** START OF DATA EXTRACT **
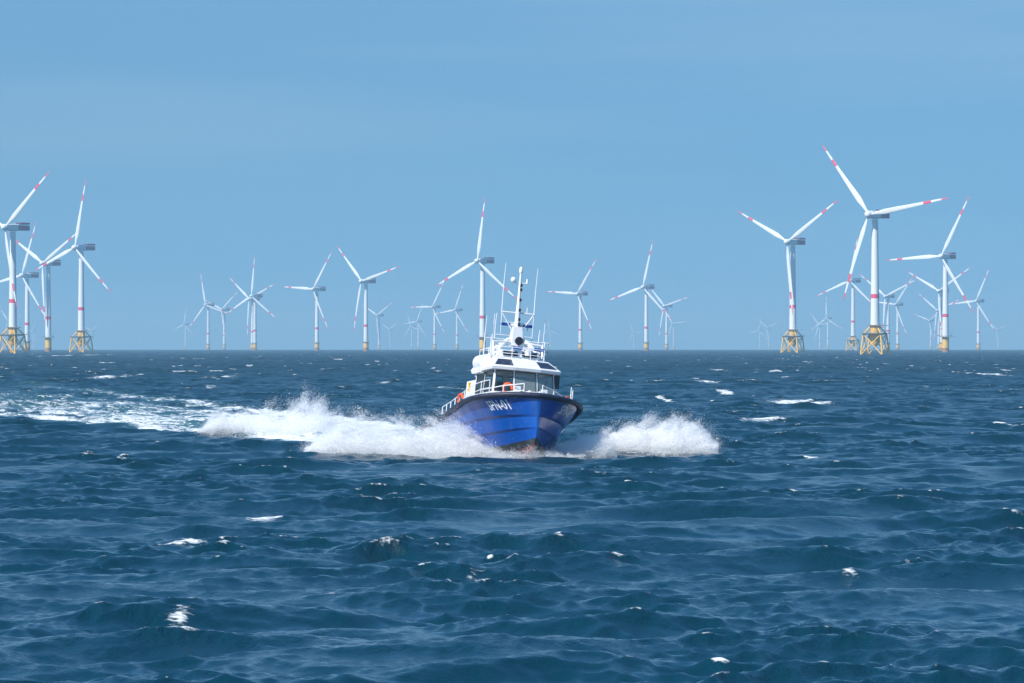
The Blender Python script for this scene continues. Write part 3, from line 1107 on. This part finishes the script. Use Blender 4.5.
# wipers
for y in (-1.0, .1, 1.1):
    w = MB(); w.cyl((3.98, y, ZB + .05), (3.84, y + .35, ZB + .75), .018, None, 5)
    w.build('wiper', M_DARK, boat)
mi = MB(); mi.box((3.3, 2.2, 4.5), (.18, .3, .75)); mi.build('mirror', M_DARK, boat)

# upper deck gear
ra = MB()
ra.cyl((.0, -1.95, 5.4), (1.5, -1.95, 5.4), .42, None, 16)
ra.box((.7, -2.0, 4.9), (1.5, .7, .25))
ra.build('liferaft_canister', M_PAINT, boat, True)
for c, d, tp in (((1.2, -1.75, 5.3), (.9, .7, .8), .85), ((1.0, 1.2, 5.75), (.7, .45, .5), .9), ((1.9, -.55, 5.68), (.4, .7, .3), 1), ((.2, 1.0, 5.9), (.5, .8, .7), .9)):
    lk = MB(); lk.box(c, d, taper=tp)
    lk.build('deck_locker', M_PAINT, boat)
for x, y, h in ((1.5, .1, .45), (1.9, .7, .3), (1.4, 1.5, .8), (2.1, -1.1, .35), (1.6, -.9, .55)):
    vent = MB(); vent.cyl((x, y, 5.5), (x, y, 5.5 + h), .1, .1, 10); vent.ball((x, y, 5.5 + h), .16, 10, .7)
    vent.build('vent', M_PAINT, boat, True)
ur = MB()
pts = [(2.4, -1.55), (2.6, -.6), (2.6, .6), (2.4, 1.55), (-1.2, 1.6), (-1.2, -1.6)]
for z in (5.9, 6.25):
    ur.tube([(x, y, z) for x, y in pts], .022, 6, True)
for x, y in [(2.4, -1.55), (2.6, -.6), (2.6, .6), (2.4, 1.55), (.8, 1.6), (-1.2, 1.6), (.8, -1.6), (-1.2, -1.6)]:
    ur.cyl((x, y, 5.5), (x, y, 6.25), .022, None, 6)
ur.build('upper_railing', M_STEEL, boat, True)

# small flying bridge with a tinted screen
fb = MB(); fb.box((1.3, 0, 5.83), (2.0, 2.5, .56), taper=.92); fb.build('flying_bridge', M_PAINT, boat)
for y in (-.62, .62):
    fs = MB(); fs.box((2.31, y, 5.92), (.06, .95, .24), rot=(0, R(-4), 0)); fs.build('bridge_screen', M_TINT, boat)
# A-frame mast
ma = MB()
for y in (-1, 1):
    ma.tube([(.9, 1.45 * y, 5.5), (.45, 1.05 * y, 6.45), (.15, .55 * y, 6.95), (0, 0, 7.1)], [.11, .11, .12, .12], 8)
    ma.tube([(-1.2, 1.45 * y, 5.5), (-.6, 1.05 * y, 6.5), (-.1, .5 * y, 6.95)], .1, 8)
    ma.tube([(.9, 1.45 * y, 5.55), (.5, 1.5 * y, 6.75), (.2, .3 * y, 6.85)], .07, 8)
    ma.tube([(.3, 1.9 * y, 6.95), (.3, 1.9 * y, 6.3), (.3, 1.35 * y, 6.3), (.3, 1.35 * y, 6.95)], .03, 6, True)
    ma.tube([(.3, 1.9 * y, 6.95), (.2, .35 * y, 6.95)], .035, 6)
    ma.tube([(.3, 1.3 * y, 6.6), (.2, .3 * y, 6.6)], .03, 6)
    ma.tube([(.85, 1.4 * y, 5.7), (.45, -.2 * y, 6.7)], .035, 6)
    ma.tube([(-1.0, 1.35 * y, 5.7), (.3, 1.3 * y, 6.75)], .035, 6)
    ma.cyl((.5, 1.62 * y, 5.6), (.5, 1.62 * y, 7.0), .03, None, 6)
    ma.cyl((-.9, 1.2 * y, 5.6), (-.9, 1.2 * y, 7.3), .03, None, 6)
    # braces up to the yard
    ma.tube([(0, .3 * y, 7.55), (0, .97 * y, 8.55)], .035, 6)
    ma.tube([(0, .97 * y, 8.6), (0, .97 * y, 7.2)], .022, 6)
ma.tube([(-.9, -1.2, 7.3), (-.9, 1.2, 7.3)], .03, 6); ma.tube([(0, -.75, 8.0), (0, .75, 8.0)], .025, 6)
ma.box((0, 0, 7.2), (.75, .7, 1.1), taper=.75)
ma.lathe([(.17, 7.7), (.15, 8.3), (.10, 9.4), (.06, 10.9)], 12)
ma.tube([(0, -1.0, 8.58), (0, 1.0, 8.58)], .05, 8)
ma.tube([(0, -.42, 10.35), (0, .42, 10.35)], .035, 8)
ma.build('mast', M_PAINT, boat, True)
fit = MB()
fit.lathe([(.07, 10.9), (.11, 11.0), (.11, 11.2), (.05, 11.3)], 10)
fit.build('mast_light', M_PAINT, boat)
for z, x in ((10.2, .08), (9.95, .1), (9.35, .12), (8.75, .15), (8.2, .18), (7.9, .2)):
    fit = MB(); fit.box((x, .06, z), (.12, .12, .16))
    fit.build('navigation_light', M_DARK, boat)
dome = MB(); dome.ball((0, -.42, 10.5), .17, 12); dome.cyl((0, .42, 10.35), (0, .42, 10.62), .07, .05); dome.cyl((0, .55, 8.58), (0, .55, 8.95), .03)
dome.build('satellite_dome', M_PAINT, boat, True)
sl = MB(); sl.cyl((.35, 0, 6.92), (.75, 0, 6.9), .17, .24, 16); sl.build('searchlight', M_DARK, boat, True)
fg = MB(); fg.add([(-.1, .8, 8.1), (-.45, .85, 8.0), (-.5, .72, 7.6), (-.12, .7, 7.65)], [(0, 1, 2, 3)])
fg.build('flag', mat('flag_cloth', (.18, .10, .18), .8), boat)
for (x, y, z, hl) in ((-.2, 0.02, 7.82, .95), (1.2, .45, 6.38, .88)):
    r = empty('radar', (x, y, z), (0, 0, 0), boat)
    c = MB(); c.lathe([(.16, -.35), (.2, -.1), (.12, -.02)], 12); c.build('radar_base', M_PAINT, r, True)
    s = MB(); s.mi = 0; s.box((0, 0, .06), (.16, hl * .8, .15))
    s.mi = 1
    s.box((0, -hl * .72, .06), (.17, hl * .62, .16)); s.box((0, hl * .72, .06), (.17, hl * .62, .16))
    s.build('radar_scanner', [M_PAINT, M_RBLUE], r)
# whip aerials
for (x, y, z0, z1) in ((0, -.98, 8.55, 11.45), (0, .98, 8.55, 11.3), (-.5, -1.75, 6.0, 8.3), (.2, -1.35, 6.9, 8.45), (-.8, -1.2, 6.5, 8.5),
                       (-.2, 1.72, 5.6, 8.2), (-1.2, 2.0, 5.4, 8.4), (.3, 1.3, 6.9, 7.7)):
    w = MB(); w.tube([(x, y, z0), (x - .02, y, (z0 + z1) / 2), (x - .06, y + .05, z1)], [.03, .026, .016], 6)
    w.build('whip_aerial', M_STEEL, boat)

for o in list(boat.children):
    kind = o.name.split('.')[0]
    if kind in ('mast', 'mast_light', 'navigation_light', 'satellite_dome', 'searchlight', 'flag', 'radar', 'whip_aerial'):
        o.location.x += 2.0
    elif kind in ('wheelhouse', 'window', 'roof', 'skylight', 'aft_cabin', 'dashboard', 'seat', 'wiper', 'mirror', 'liferaft_canister',
                  'deck_locker', 'vent', 'upper_railing', 'flying_bridge', 'bridge_screen'):
        o.location.x += 0.85
        o.scale = (1, 0.93, 1.05)
        o.location.z -= 0.05 * 2.6
# deck rails
rl = MB()
def rail_pt(a, side, h):
    p = hull_pt('gun', a, side)
    return Vector((p.x - .1, p.y - side * .42, p.z + h))
for side in (-1, 1):
    aa = [1.9, 2.6, 3.4, 4.2, 5.2, 6.2, 7.2, 8.2, 9.2, 10.2]
    for h in (.5, .95):
        rl.tube([rail_pt(a, side, h) for a in aa], .026, 6)
    for a in aa:
        rl.cyl(rail_pt(a, side, 0), rail_pt(a, side, .95), .026, None, 6)
    # inner grab rails on the foredeck
    p0, p1, p2 = Vector((6.6, .55 * side, 4.15)), Vector((5.6, 1.5 * side, 4.0)), Vector((4.5, 2.4 * side, 3.75))
    rl.tube([p0, p1, p2], .03, 6)
    rl.tube([p - Vector((0, 0, .38)) for p in (p0, p1, p2)], .025, 6)
    for p in (p0, p1, p2):
        rl.cyl(p, p - Vector((0, 0, .8)), .028, None, 6)
rl.build('railing', M_STEEL, boat, True)
# windlass, bollards, hatch
wl = MB()
wl.box((6.5, 0, 3.5), (.6, .9, .45), taper=.8); wl.cyl((7.0, -.3, 3.3), (7.0, -.3, 3.75), .09); wl.cyl((7.0, .3, 3.3), (7.0, .3, 3.75), .09)
wl.box((5.8, -.75, 3.65), (.35, .35, .75)); wl.box((5.7, .9, 3.62), (.35, .3, .7))
wl.build('windlass', M_PAINT, boat)


def on_boat(o):
    o.matrix_world = BM @ o.matrix_world
    return o


def lifebuoy(loc, rot, label, s=1.0):
    b = MB()
    pts = [(0, .26 * s * math.cos(t), .30 * s * math.sin(t)) for t in np.linspace(R(-65), R(245), 15)]
    b.tube(pts, .085 * s, 8)
    o = b.build('lifebuoy', M_ORANGE, None, True)
    o.matrix_world = BM @ Matrix.LocRotScale(Vector(loc), Euler(rot), None)
    tag(o, label, 'lifebuoy', 'orange lifebuoys on the boat')


lifebuoy((5.45, -1.2, 3.85), (0, 0, R(-12)), 'orange horseshoe lifebuoy in front of the wheelhouse window')
lifebuoy((2.2, -3.1, 3.25), (0, 0, R(-70)), 'orange lifebuoy on the boat side rail at left, near the dark fender', .9)
lifebuoy((5.0, 2.5, 3.5), (0, 0, R(25)), 'small orange lifebuoy on the right bow rail of the boat', .75)
yb = MB(); yb.cyl((1.0, -2.55, 3.75), (1.0, -2.55, 4.2), .09, .07, 10); yb.ball((1.0, -2.55, 4.22), .09)
yo = yb.build('marker_light', M_YBUOY, None, True)
yo.matrix_world = BM @ Matrix.Translation((.8, 0, 0))
tag(yo, 'small yellow marker light fixed beside the wheelhouse side window', 'marker light')

# ------------------------------------------------------------------ spray: countless droplets and flecks of foam
M_SPRAY = bpy.data.materials.new('spray_white')
M_SPRAY.use_nodes = True
_n = M_SPRAY.node_tree
_o = _n.nodes['Material Output']
_n.nodes.remove(_n.nodes['Principled BSDF'])
_d = _n.nodes.new('ShaderNodeBsdfDiffuse'); _d.inputs['Color'].default_value = (.98, .98, .98, 1)
_t = _n.nodes.new('ShaderNodeBsdfTranslucent'); _t.inputs['Color'].default_value = (.98, .98, .98, 1)
_m = _n.nodes.new('ShaderNodeMixShader'); _m.inputs[0].default_value = 0.45
_n.links.new(_d.outputs[0], _m.inputs[1]); _n.links.new(_t.outputs[0], _m.inputs[2]); _p = _n.nodes.new('ShaderNodeBsdfTransparent')       # droplets cover only part of each fleck
_q = _n.nodes.new('ShaderNodeMixShader'); _q.inputs[0].default_value = 0.5
_n.links.new(_p.outputs[0], _q.inputs[1]); _n.links.new(_m.outputs[0], _q.inputs[2])
_n.links.new(_q.outputs[0], _o.inputs['Surface'])
SLAT = Lattice(17)


def spray(prof, d0, thick, count, label, seed, flow=(-1.0, 0.9), grain=.022, soft=1.0):
    """prof: (px, top py, bottom py) as seen at distance d0; the cloud gets thickness in depth.
    Torn sheets: noise drawn out along the flight of the water, dense below, thinning upwards, with loose mist round it."""
    g = np.random.default_rng(seed)
    pr = np.array(prof, float)
    k = d0 / F_PX
    xs = (pr[:, 0] - W_PX / 2) * k
    zt = np.array([elev_of(p) * d0 + CAM_H for p in pr[:, 1]])
    zb = np.array([elev_of(p) * d0 + CAM_H for p in pr[:, 2]])
    fx, fz = Vector((flow[0], flow[1])).normalized()
    out, sizes, got = [], [], 0
    while got < count:
        n = 300000
        x = g.uniform(xs[0] - .3, xs[-1] + .3, n)
        v = g.normal(0, .5, n)
        y = v * thick
        T = np.interp(x, xs, zt) - np.interp(x, xs, zb)
        lump = SLAT.fbm(x / 1.5 + seed, y / 2.0, x * 0 + seed * 1.7, 3)
        T = np.maximum(T, 0.05) * (0.70 + 0.75 * lump) * np.exp(-0.4 * (v / .9) ** 2)
        h = g.beta(0.85, 1.9, n) * 1.25
        zr = h * T
        z = np.interp(x, xs, zb) + zr - 0.35 * np.clip(1 - h * 4, 0, 1)
        along, across = x * fx + zr * fz, -x * fz + zr * fx
        dn = SLAT.fbm(along / 1.3 + seed, across / .34, y / .7 + seed, 4)
        dn2 = SLAT.fbm(x / .5, y / .5 + seed, zr / .45, 3)
        keep = g.random(n) < np.clip(((0.6 * dn + 0.4 * dn2) - (0.24 + 0.30 * np.clip(h, 0, 1.2))) / .12, 0.0, 1)
        e = np.clip(np.minimum(x - xs[0] + .3, xs[-1] + .3 - x) / 1.0, 0, 1)
        keep &= g.random(n) < e ** .7
        out.append(np.stack([x, d0 + y, z], 1)[keep]); sizes.append(h[keep]); got += int(keep.sum())
    P = np.concatenate(out)[:count]; Hh = np.concatenate(sizes)[:count]
    size = np.exp(g.normal(math.log(grain), .4, len(P))) * (1.2 - .45 * np.clip(Hh, 0, 1))
    loose = g.random(len(P)) < 0.30 * soft
    drift = np.abs(g.normal(0, 1, int(loose.sum())))[:, None] * np.array([fx, 0, abs(fz) * .7]) * .32
    P[loose] += (g.normal(size=(int(loose.sum()), 3)) * np.array([.30, .4, .22]) + drift) * (0.25 + Hh[loose, None])
    size = np.where(loose, size * .55, size)
    big = g.random(len(P)) < .006                # heavier drops
    size = np.where(big, size * 1.9, size)
    A = g.normal(size=(len(P), 3)); A /= np.linalg.norm(A, axis=1)[:, None]
    B = g.normal(size=(len(P), 3)); B -= (A * B).sum(1)[:, None] * A; B /= np.linalg.norm(B, axis=1)[:, None]
    s = size[:, None]
    V = np.stack([P + A * s, P - A * s * .5 + B * s * .87, P - A * s * .5 - B * s * .87], 1).reshape(-1, 3)
    me = bpy.data.meshes.new('sea_spray')
    me.vertices.add(len(V)); me.vertices.foreach_set('co', V.astype(np.float32).ravel())
    me.loops.add(len(V)); me.loops.foreach_set('vertex_index', np.arange(len(V), dtype=np.int32))
    me.polygons.add(len(P)); me.polygons.foreach_set('loop_start', (np.arange(len(P)) * 3).astype(np.int32))
    me.update(calc_edges=True)
    me.materials.append(M_SPRAY)
    o = bpy.data.objects.new('sea_spray', me)
    COL.objects.link(o)
    tag(o, label, 'spray', 'white water thrown up by the boat', 'stuff')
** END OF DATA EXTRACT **
§ GIVEN EXERCISE:
Starting at the top of the listing above, please restate word for word each line up to and including the one that holds "mi = MB(); mi.box((3.3, 2.2, 4.5), (.18, .3, .75));", omitting every image.

§ ANSWER TO THIS PROBLEM:
The Blender Python script for this scene continues. Write part 3, from line 1107 on. This part finishes the script. Use Blender 4.5.
# wipers
for y in (-1.0, .1, 1.1):
    w = MB(); w.cyl((3.98, y, ZB + .05), (3.84, y + .35, ZB + .75), .018, None, 5)
    w.build('wiper', M_DARK, boat)
mi = MB(); mi.box((3.3, 2.2, 4.5), (.18, .3, .75)); mi.build('mirror', M_DARK, boat)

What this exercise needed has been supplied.